Last year, spring in the Four Corners region of the desert Southwest was comfortably cool; this year, mixed business temperature-wise, but brittle-boned, tinder dry. When the summer rainmakers come, they’ll find plenty of fodder to feed their range fires. So far, mosquitoes have been rare and the black gnats–“flying teeth,” as a friend once called them–pretty thinly spread, causing little trouble. The hummingbirds and orioles that frequent our feeders drain the cups twice a day, which is pretty serious sugar water quaffing for May–especially with those thread-like tongues that the hummingbirds have to work with. So far this spring, I’ve removed one hummingbird and one fence swift from the house. Because of dry weather, the globe mallow–O, ye of the lovely, sherbert-orange blossoms!–is blooming a bit closer to the ground than it has during previous springs. The invasive alfalfa that over the last five years had built quite a stronghold in our yard is struggling everywhere except in my garden area where I water the peach trees (which, by the way, surrendered all hope of fruit to a week’s worth of chill o’ the night frosts … except for one tree, which put out two flowers two or three weeks after the rest). The claret cup cacti is blooming out. Engleman’s hedgehogs are beginning to flash pink frills. Prickly pear buds have sprouted like toes on the wide green pads of those be-spined plants. The creek in Crossfire Canyon has gone thin and muddy, then, in places, flaky or sandy and dry-stoned. The snowmelt on the Abajos to the north seemed to have skipped its trip south to the San Juan River via Crossfire Canyon and cascaded straight up into the air. The beavers remain the water barons in the canyon, gathering together the springs at their canyon bottom outlets with mud and vegetable dams to hold constant the water levels of their modest ponds. The last time I entered the canyon, about 30 black Angus cows and calves were strung out along the beaverworks, which provides the only significant, native water for miles.

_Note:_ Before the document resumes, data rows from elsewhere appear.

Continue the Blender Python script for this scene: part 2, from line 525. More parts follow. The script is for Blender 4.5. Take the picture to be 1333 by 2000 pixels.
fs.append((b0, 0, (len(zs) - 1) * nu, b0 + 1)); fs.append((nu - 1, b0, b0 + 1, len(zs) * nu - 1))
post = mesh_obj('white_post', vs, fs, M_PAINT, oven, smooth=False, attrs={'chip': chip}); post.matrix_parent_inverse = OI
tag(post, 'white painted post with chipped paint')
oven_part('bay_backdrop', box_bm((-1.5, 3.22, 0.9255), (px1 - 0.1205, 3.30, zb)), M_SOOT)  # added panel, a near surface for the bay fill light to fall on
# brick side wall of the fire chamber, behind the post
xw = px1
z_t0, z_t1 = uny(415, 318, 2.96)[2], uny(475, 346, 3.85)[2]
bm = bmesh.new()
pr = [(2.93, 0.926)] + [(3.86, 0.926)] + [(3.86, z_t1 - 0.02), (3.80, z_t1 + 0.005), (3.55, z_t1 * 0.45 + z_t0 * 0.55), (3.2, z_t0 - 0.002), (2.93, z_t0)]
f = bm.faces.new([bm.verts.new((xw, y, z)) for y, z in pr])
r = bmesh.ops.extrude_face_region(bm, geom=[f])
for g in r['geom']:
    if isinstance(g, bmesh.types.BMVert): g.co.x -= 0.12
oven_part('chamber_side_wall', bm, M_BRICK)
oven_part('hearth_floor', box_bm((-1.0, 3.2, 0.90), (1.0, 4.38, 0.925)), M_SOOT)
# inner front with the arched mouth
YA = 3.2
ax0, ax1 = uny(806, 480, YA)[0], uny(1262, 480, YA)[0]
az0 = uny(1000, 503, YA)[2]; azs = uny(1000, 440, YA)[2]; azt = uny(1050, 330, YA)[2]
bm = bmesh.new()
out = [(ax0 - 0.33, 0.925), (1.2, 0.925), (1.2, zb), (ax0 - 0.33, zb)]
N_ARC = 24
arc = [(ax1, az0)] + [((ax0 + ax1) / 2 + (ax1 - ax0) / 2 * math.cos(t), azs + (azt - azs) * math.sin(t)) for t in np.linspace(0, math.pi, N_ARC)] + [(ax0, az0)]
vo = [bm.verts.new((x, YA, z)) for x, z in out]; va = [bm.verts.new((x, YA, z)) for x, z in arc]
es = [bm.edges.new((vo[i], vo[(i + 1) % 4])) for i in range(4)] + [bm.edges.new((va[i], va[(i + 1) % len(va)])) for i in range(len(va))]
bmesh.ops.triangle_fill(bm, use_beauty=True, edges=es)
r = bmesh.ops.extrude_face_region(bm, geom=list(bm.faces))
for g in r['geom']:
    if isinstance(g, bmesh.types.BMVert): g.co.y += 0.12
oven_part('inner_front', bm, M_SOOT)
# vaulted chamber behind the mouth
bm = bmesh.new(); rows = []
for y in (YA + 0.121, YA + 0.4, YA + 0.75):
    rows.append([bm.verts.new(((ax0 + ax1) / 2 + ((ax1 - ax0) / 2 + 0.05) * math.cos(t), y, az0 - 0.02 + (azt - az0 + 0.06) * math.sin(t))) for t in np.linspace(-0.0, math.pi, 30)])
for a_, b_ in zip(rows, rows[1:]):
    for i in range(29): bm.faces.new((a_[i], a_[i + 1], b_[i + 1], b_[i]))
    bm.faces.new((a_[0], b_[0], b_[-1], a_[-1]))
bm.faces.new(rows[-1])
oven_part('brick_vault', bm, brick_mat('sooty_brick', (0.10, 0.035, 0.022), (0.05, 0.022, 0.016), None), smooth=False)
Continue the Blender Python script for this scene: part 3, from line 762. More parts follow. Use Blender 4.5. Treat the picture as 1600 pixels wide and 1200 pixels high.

Unlike the melt-off from the Blues, WIZ’s Runoff has been pretty impressive. But like all runoffs, it has tapered off. The last poems have posted and deliberations to choose which of the 31 eligible entries might win the Spring Poetry Runoff’s Most Popular Poem Award and the Admin Award are about to begin. Voting for the Most Popular Poem will be conducted by public poll beginning Monday, May 28 or Tuesday, May 29. Poets, please come back and vote, and invite your friends and family members to come vote, too. Winners of both awards will be announced on or around .
Thank you so much, writers, for participating so well. Poets, readers, and commenters who have already put so much time into the Runoff €”prepare yourselves to vote, starting next week. Each voter will be able to vote for his or her three favorite poems! Please, participants–enter three choices for your favorite poems. It’s more sporting than just voting for your single favorite poem, and it provides other poets feedback for their hard-wrought words.
Again, good work, participants, and thank you, readers, for sticking with us and reading all the entries. There were many delightful surprises in this year’s offerings–a lot of poetry I’ve been proud WIZ hosted. Remember: Choices for this year’s prizes are Fire in the Pasture, an anthology of contemporary Mormon poetry, edited by Peculiar Pages, and the novel The Scholar of Moab, by Steven L. Peck and published by Torrey House Press. Which, by the way, opened up to accept submissions on April 25.
It’s been a vibrant spring so far, thanks to all your flowers of speech. (Does anybody besides me remember that phrase, “flowers of speech”?)